Philadelphia artist Eustace Mamba opens Lavender, his first solo exhibition with Paradigm Gallery + Studio, on July 3 during Old City’s First Fridays. The show brings together new oil paintings, sewn collages, and assemblage sculpture at 12 N. 3rd Street in Philadelphia, running through August 2, 2026.
Eustace Mamba’s Lavender: A North Philadelphia Court Reimagined
The exhibition’s title comes from Quiet Storm, the marquee canvas, measuring 48 by 36 inches in oil on canvas. Mamba was walking through his North Philadelphia neighborhood when he came upon a basketball court where deferred maintenance had allowed colored grasses to push through cracks in the asphalt. Rather than seeing neglect, he saw persistence — and that image resolved, in his practice, into a field of lavender growing through concrete. Lavender as serenity that refuses hostile ground.

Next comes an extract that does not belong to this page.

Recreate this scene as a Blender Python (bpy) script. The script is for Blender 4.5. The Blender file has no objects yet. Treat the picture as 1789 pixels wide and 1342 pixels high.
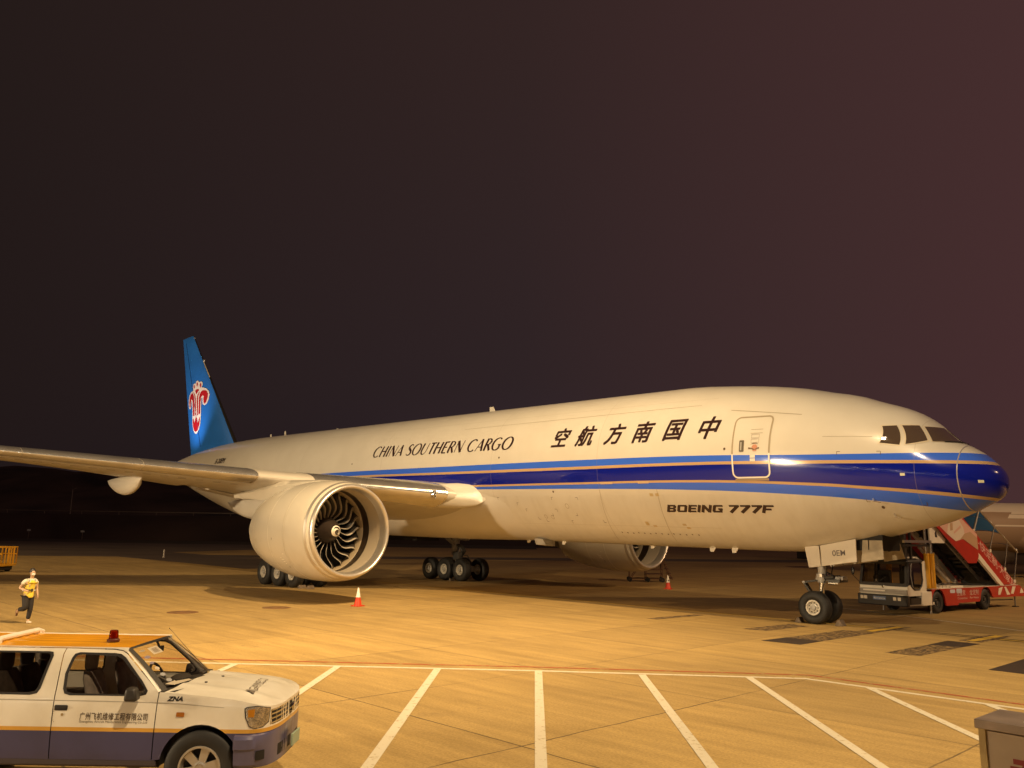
import bpy, bmesh, math, random
import numpy as np
from mathutils import Vector, Matrix
random.seed(7)
SC = bpy.context.scene
COL = SC.collection
R = math.radians
PI = math.pi

# ------------------------------------------------------------------ camera
cam_d = bpy.data.cameras.new("camera")
cam = bpy.data.objects.new("camera", cam_d)
COL.objects.link(cam)
SC.camera = cam
_yaw, _pitch, _roll = 0.804, 0.179, 0.016
_f = Vector((-math.sin(_yaw)*math.cos(_pitch), math.cos(_yaw)*math.cos(_pitch), math.sin(_pitch)))
_r = Vector((math.cos(_yaw), math.sin(_yaw), 0))
_u = _r.cross(_f)
_r2 = math.cos(_roll)*_r + math.sin(_roll)*_u
_u2 = -math.sin(_roll)*_r + math.cos(_roll)*_u
cam.matrix_world = Matrix(((_r2.x, _u2.x, -_f.x, 7.428), (_r2.y, _u2.y, -_f.y, -27.715), (_r2.z, _u2.z, -_f.z, 2.858), (0, 0, 0, 1)))
cam_d.sensor_width = 36
cam_d.lens = 36*1436.26/1789
cam_d.clip_start = 0.1
cam_d.clip_end = 3000

# ------------------------------------------------------------------ night sky
W = bpy.data.worlds.new("World")
SC.world = W
W.use_nodes = True
nt = W.node_tree
nt.nodes.clear()
def wn(t, **k):
    n = nt.nodes.new(t)
    for a, b in k.items(): setattr(n, a, b)
    return n
tc = wn('ShaderNodeTexCoord')
def ramp_node(tree, stops, interp='LINEAR'):
    n = tree.nodes.new('ShaderNodeValToRGB')
    cr = n.color_ramp
    cr.interpolation = interp
    while len(cr.elements) < len(stops): cr.elements.new(0.5)
    for e, (p, c) in zip(cr.elements, stops):
        e.position = p; e.color = (*c, 1)
    return n
sep = wn('ShaderNodeSeparateXYZ')
nt.links.new(tc.outputs['Generated'], sep.inputs[0])
dot = wn('ShaderNodeVectorMath', operation='DOT_PRODUCT')
dot.inputs[1].default_value = (0.695, 0.719, 0)
nt.links.new(tc.outputs['Generated'], dot.inputs[0])
mr = wn('ShaderNodeMapRange')
mr.inputs['From Min'].default_value = -0.6
mr.inputs['From Max'].default_value = 0.62
nt.links.new(dot.outputs['Value'], mr.inputs['Value'])
mz = wn('ShaderNodeMapRange')
mz.inputs['From Min'].default_value = 0.0
mz.inputs['From Max'].default_value = 0.56
nt.links.new(sep.outputs['Z'], mz.inputs['Value'])
low = ramp_node(nt, [(0.0, (0.0140, 0.0084, 0.0080)), (0.3, (0.0160, 0.0105, 0.0125)), (0.52, (0.036, 0.0225, 0.0325)), (0.75, (0.052, 0.0275, 0.0300)), (1.0, (0.068, 0.0280, 0.0275))])
mid = ramp_node(nt, [(0.0, (0.0145, 0.0088, 0.0082)), (0.5, (0.027, 0.0165, 0.0180)), (0.8, (0.048, 0.0235, 0.0240)), (1.0, (0.066, 0.0270, 0.0280))])
top = ramp_node(nt, [(0.0, (0.0155, 0.0097, 0.0085)), (0.5, (0.0325, 0.0176, 0.0166)), (0.9, (0.0605, 0.0270, 0.0268)), (1.0, (0.066, 0.028, 0.028))])
for n in (low, mid, top): nt.links.new(mr.outputs[0], n.inputs[0])
f1 = wn('ShaderNodeMapRange'); f1.inputs['From Max'].default_value = 0.34; f1.interpolation_type = 'SMOOTHSTEP'
f2 = wn('ShaderNodeMapRange'); f2.inputs['From Min'].default_value = 0.3; f2.inputs['From Max'].default_value = 1.0
nt.links.new(mz.outputs[0], f1.inputs['Value']); nt.links.new(mz.outputs[0], f2.inputs['Value'])
m1 = wn('ShaderNodeMix', data_type='RGBA'); m2 = wn('ShaderNodeMix', data_type='RGBA')
nt.links.new(f1.outputs[0], m1.inputs[0]); nt.links.new(low.outputs[0], m1.inputs[6]); nt.links.new(mid.outputs[0], m1.inputs[7])
nt.links.new(f2.outputs[0], m2.inputs[0]); nt.links.new(m1.outputs[2], m2.inputs[6]); nt.links.new(top.outputs[0], m2.inputs[7])
bg = wn('ShaderNodeBackground'); bg.inputs[1].default_value = 1.0
wo = wn('ShaderNodeOutputWorld')
nt.links.new(m2.outputs[2], bg.inputs[0]); nt.links.new(bg.outputs[0], wo.inputs[0])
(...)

Lavender marks what Mamba describes as a new period in his painting practice, characterized by more expressive brushwork and more saturated pigmentation in skin and landscape. The intensified color is not incidental — the bright, energetic palettes in his figurative work function as a counter-position to the tensions the paintings also hold. Comic book characters and memories of summertime fireflies appear alongside figurative scenes of children at rest outdoors, all of it insisting on a version of everyday life built from personal memory as much as civic myth.

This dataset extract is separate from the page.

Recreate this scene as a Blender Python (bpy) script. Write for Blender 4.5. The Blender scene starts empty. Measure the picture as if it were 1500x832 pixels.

Eustace Mamba’s Lavender and the Sewn Flag Collages
The sewn collage work sits at the conceptual center of the exhibition. Mamba treats stitching as structural logic — connecting disparate materials by hand as an analog for the harder work of making meaning across cultural difference. For Lavender, that logic arrives at its most direct form in collages constructed on American flags. Mamba’s family emigrated from Antigua, and the flag pieces address immigration as a form of active labor: the negotiation between inherited identity and a new country’s terms, worked through literally by hand.
The exhibition opens during the week of the U.S. Semiquincentennial, and Mamba has positioned that timing deliberately. His research led him to the role of St. Eustatius Island during the American Revolution — a Caribbean supply hub that allowed American ships to gather provisions despite British naval blockades. East of St. Eustatius lies Antigua. That history, the Caribbean’s material contribution to American independence, runs beneath the flag work as a quietly insistent argument about who built what.

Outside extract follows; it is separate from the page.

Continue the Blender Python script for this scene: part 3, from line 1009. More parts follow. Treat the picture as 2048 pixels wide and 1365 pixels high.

Eustace Mamba’s Lavender at Paradigm Gallery: July 3 Opening
A secondary thread through the exhibition is nature as refuge. Mamba includes figurative paintings depicting a young girl sleeping in grass and two children meditating in a park — images that make a low-key argument for unmediated time outdoors. He draws an explicit line to Philadelphia’s founding: William Penn’s original city plan designated five public parks throughout the city for civilian access, a commitment Mamba threads forward from the eighteenth century to the basketball court on his block in North Philly.
Eustace Mamba: Lavender opens with a public reception Friday, July 3, from 6 to 8 p.m. at Paradigm Gallery + Studio. The opening falls during Old City’s First Fridays; RSVP is appreciated but not required. What starts on a cracked court in North Philadelphia arrives in Old City the same week the country marks 250 years — and Mamba’s sewn flags and lavender fields make clear those two facts are not unrelated.